Para ele, a retirada abrupta da criança de um lar é uma das mais violentas formas de agressão que o Estado pode praticar. “Por todos os ângulos que vejo, a maior prejudicada sempre será a criança, o que não podemos admitir. Caberia à rede de proteção e à sociedade terem percebido tal ilegalidade, no início, de modo que o Poder Judiciário pudesse ter agido e acolhido a criança. Como não o fez, após a consolidação de vínculos afetivos, entendo como desastrosa qualquer investida estatal”, destaca.
Hipóteses do ECA
O juiz de direito ressalta que o ECA traz expressamente as hipóteses legais em que se admite a não observância ao Cadastro Nacional de Adoção, previstas em seu artigo 50, § 13, quais sejam: I) os casos de adoção unilateral, em que o cônjuge ou companheiro se interessa especificamente pelo filho do outro com quem convive; II) parentes com os quais o infante possua vínculo de afinidade e afetividade; III) nos casos em que haja guarda legal de crianças com mais de 03 anos de idade ou adolescentes, demonstrada a existência de vínculo de afinidade e afetividade, bem como a boa-fé do interessado.

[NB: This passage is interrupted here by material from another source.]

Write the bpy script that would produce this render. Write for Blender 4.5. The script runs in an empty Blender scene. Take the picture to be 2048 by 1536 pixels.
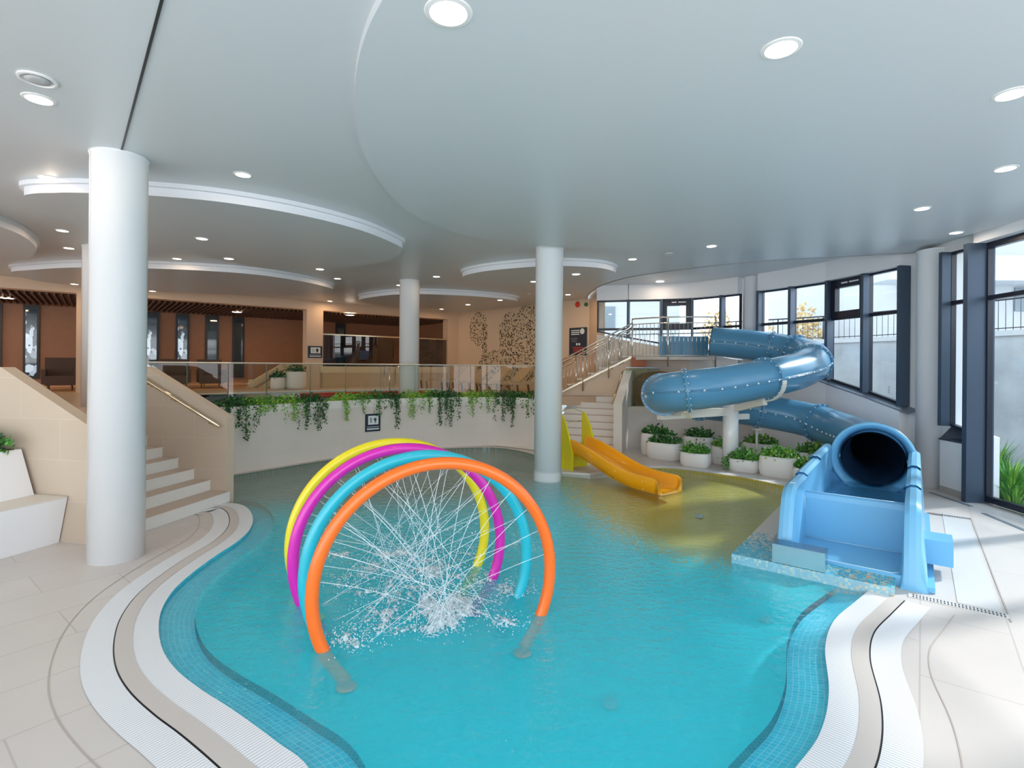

“Contudo, a jurisprudência tem afirmado que esse rol não é numerus clausus, admitindo-se exceções, como a referida decisão do STJ”, diz.
Para ele, tais situações excepcionais se justificam em razão da própria principiologia do ECA, que impõe ao magistrado, no momento de decidir o caso concreto, analisar, além da dignidade da pessoa humana (art. 15) e da preferência pelo acolhimento familiar a seu acolhimento institucional (art. 34, §1º), os princípios previstos no artigo 100 do Estatuto: proteção integral e prioritária; interesse superior da criança e do adolescente; intervenção precoce; intervenção mínima; proporcionalidade e atualidade das medidas de proteção tomadas.
“Desse modo, à luz dos princípios do Estatuto da Criança e do Adolescente, não vejo como tomar uma decisão diversa daquela proferida pelo Superior Tribunal de Justiça” finaliza.